Once again, for comparison, here's how the bytecode looks when the function is written to force runtime evaluation of the condition, by using a global variable DEBUG instead of __debug__:

 2           0 LOAD_GLOBAL              0 (DEBUG)
             3 JUMP_IF_FALSE            5 (to 11)
             6 POP_TOP

 3           7 LOAD_CONST               1 ('debug')
            10 RETURN_VALUE
       >>   11 POP_TOP

 5          12 LOAD_CONST               2 ('production')
            15 RETURN_VALUE
            16 LOAD_CONST               0 (None)
            19 RETURN_VALUE


So, is Python smart enough to optimize if not __debug__ in the same way? Sadly, no:

def not_debug_test():
    if not __debug__:
        print "production"

Bytecode:

>>> dis(not_debug_test)
  2           0 LOAD_GLOBAL              0 (__debug__)
              3 JUMP_IF_TRUE             9 (to 15)
              6 POP_TOP

  3           7 LOAD_CONST               1 ('production')
             10 PRINT_ITEM
             11 PRINT_NEWLINE
             12 JUMP_FORWARD             1 (to 16)
        >>   15 POP_TOP
        >>   16 LOAD_CONST               0 (None)
             19 RETURN_VALUE


So if you want to write code that's run only in production, don't use if not __debug__. Write it like this instead:

    if __debug__:
        pass
     else:
         print "production"

This is ugly, but arguably, it should be: you generally shouldn't write code that is only run in production, because it doesn't get tested.

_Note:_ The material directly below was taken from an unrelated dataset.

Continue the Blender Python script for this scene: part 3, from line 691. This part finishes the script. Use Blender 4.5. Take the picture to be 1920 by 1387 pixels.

What about conditional expressions, such as x = "yes" if __debug__ else "no"? Sadly, Python does not optimize these. Similarly, __debug__ and x and __debug__ or x are not optimized, though they could be.

So what did we learn?
  1. Use if __debug__ to write debug code (along with else if desired).
  2. Don't make up your own flag for this, as it will prevent Python from being clever.
  3. Don't  use if not __debug__ because this will also prevent Python from being clever.
  4. Prefer if statements to using __debug__ in logical expressions.
  5. Use assert to assert invariants, not to perform stupid Python tricks like I presented last June.
  6. Use the -O command line flag (or PYTHONOPTIMIZE) to tell Python when it's running in production. If you don't, you may be executing debugging code you don't want, with the potential performance degradation that implies.
Thanks to user Reddit user "brucifer" who posted this informative comment, and to user "Rainfly_X" who brought it to my attention.

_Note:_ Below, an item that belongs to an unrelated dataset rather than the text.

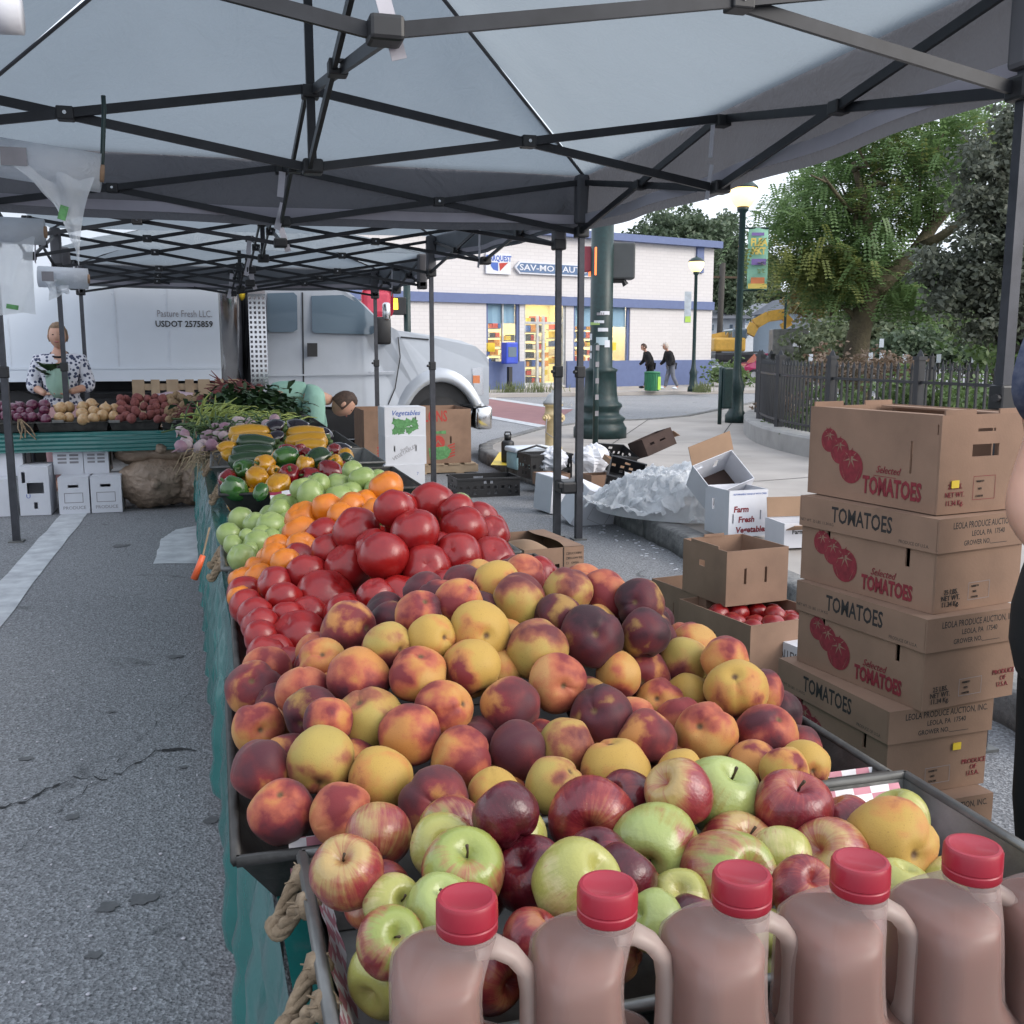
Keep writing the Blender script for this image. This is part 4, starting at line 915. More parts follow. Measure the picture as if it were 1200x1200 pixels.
# ================================================================== cider jugs
def se(cx, cy, z, rx, ry, e, n=28):
    out = []
    for i in range(n):
        a = 2 * PI * i / n; c, s = math.cos(a), math.sin(a)
        out.append((cx + rx * math.copysign(abs(c) ** (2 / e), c), cy + ry * math.copysign(abs(s) ** (2 / e), s), z))
    return out
JW = 1.09
def make_jug():
    t = thing('cider_jug', 'x', 'jug', (0, 0, 0), 0, 'cider jugs lined up in front of the apples')
    def body(k, top):
        m = MB(); rings = []
        # (z, left edge, right edge, half depth, squareness)
        prof = [(0, -.045, .045, .045, 3), (.006, -.054, .054, .054, 3.6), (.02, -.057, .057, .057, 4), (.07, -.0575, .0575, .0575, 4), (.105, -.0575, .0565, .0575, 4), (.118, -.0575, .05, .057, 4), (.128, -.0575, .027, .057, 3.6),
                (.15, -.0575, .014, .056, 3.4), (.178, -.0575, .011, .0555, 3.3), (.2, -.0575, .010, .0552, 3.2), (.216, -.0565, .011, .053, 3), (.226, -.053, .014, .049, 2.8), (.234, -.047, .018, .043, 2.5), (.241, -.038, .022, .035, 2.2), (.247, -.0285, .0255, .028, 2), (.251, -.0245, .0245, .0245, 2), (.27, -.0235, .0235, .0235, 2)]
        for z, l, r, d, e in prof:
            if z > top: break
            w = JW if z < .216 else JW + (1 - JW) * min(1, (z - .216) / .033)
            l_, r_ = l * (1 + (w - 1) * 2.2), r * (1 + (w - 1) * .6)
            rings.append(se((l_ + r_) / 2, 0, z, (r_ - l_) / 2 - k, d * w - k, e, 36))
        m.loft(rings); return m
    part('bottle_body', body(0, 1), mJug, t, True)
    m = MB(); path = [(.008, 0, .236), (.024, 0, .235), (.038, 0, .226), (.0475, 0, .210), (.0505, 0, .188), (.0505, 0, .150), (.0495, 0, .128), (.046, 0, .112)]
    path = [(x * (JW if z < .215 else 1.05), y, z) for x, y, z in path]; m.tube(path, [.015, .015, .014, .0135, .013, .013, .014, .017], 14, sq=.62, rot0=0); part('handle', m, mJugH, t, True)
    part('cider_fill', body(.0025, .228), mCider, t, True)
    m = MB(); n = 60
    prof = [(0.0265, .2545), (0.0272, .2555), (0.0272, .2625), (0.0263, .2635), (0.0263, .2645), (0.0272, .2655), (0.0268, .2815), (0.0253, .2845), (0.0223, .2850), (0.0209, .2843), (.0, .2840)]
    m.lathe(prof, n, mod=lambda a, r, z: 1 + (.012 * math.cos(30 * a) if .2655 <= z <= .2816 and r > .0262 else 0)); part('cap', m, mCap, t, auto=35)
    m = MB(); m.lathe([(.0248, .248), (.0258, .249), (.0258, .253), (.0246, .254)], 30); part('neck_ring', m, mJug, t, True)
    return t
jug0 = make_jug()
JL = ['cider jug with red cap, leftmost of the row at the front', 'second cider jug from the left, in front of the large yellow apple', 'third cider jug from the left, under the red and green apple', 'fourth cider jug from the left, in front of the rosy apple', 'fifth cider jug from left, before the cartons', 'sixth cider jug, cut off at the right picture edge']
for i, (cx, cy) in enumerate(((547, 1050), (712, 1035), (870, 1022), (1009, 1007), (1141, 990), (1262, 990))):
    p = atz(cx, cy, TZ + .005 + .285)
    j = jug0 if i == 0 else dup(jug0); j.location = (p.x, p.y, TZ + .005); j.rotation_euler = (0, 0, -.08 + R.uniform(-.08, .08)); j['label'] = JL[i]
# ================================================================== cartons
def wall(w, h, holes, M, th=.005):
    """one cardboard panel, w x h in its own xy plane (outside = +z), with real cut-outs"""
    xs = sorted({0, w} | {q for x0, x1, _, _ in holes for q in (x0, x1)}); ys = sorted({0, h} | {q for _, _, y0, y1 in holes for q in (y0, y1)})
    m = MB(); inh = lambda x, y: any(x0 < x < x1 and y0 < y < y1 for x0, x1, y0, y1 in holes)
    solid = {(i, j): not inh((xs[i] + xs[i + 1]) / 2, (ys[j] + ys[j + 1]) / 2) for i in range(len(xs) - 1) for j in range(len(ys) - 1)}
    for (i, j), s in solid.items():
        if not s: continue
        x0, x1, y0, y1 = xs[i], xs[i + 1], ys[j], ys[j + 1]
        m.add([(x0, y0, 0), (x1, y0, 0), (x1, y1, 0), (x0, y1, 0)], [(0, 1, 2, 3)]); m.add([(x0, y0, -th), (x1, y0, -th), (x1, y1, -th), (x0, y1, -th)], [(3, 2, 1, 0)])
        for di, dj, a, b in ((-1, 0, (x0, y0), (x0, y1)), (1, 0, (x1, y1), (x1, y0)), (0, -1, (x1, y0), (x0, y0)), (0, 1, (x0, y1), (x1, y1))):
            if not solid.get((i + di, j + dj), False): m.add([(*a, 0), (*b, 0), (*b, -th), (*a, -th)], [(0, 1, 2, 3)])
    m.v = [tuple(M @ Vector(v)) for v in m.v]; return m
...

By the way, in Python 3.x, True and False are also constants whose value is known at compile-time, and Python optimizes if True and if False similarly. In Python 2.x, the values of True and False can be changed at run time (seriously, try it if you don't believe me!), so this optimization isn't possible. None can't be changed in Python 2.x, but is only a true compile-time constant in Python 3.x, with the upshot that code under if None is also subject to being stripped out in Python 3.x but not in Python 2.x.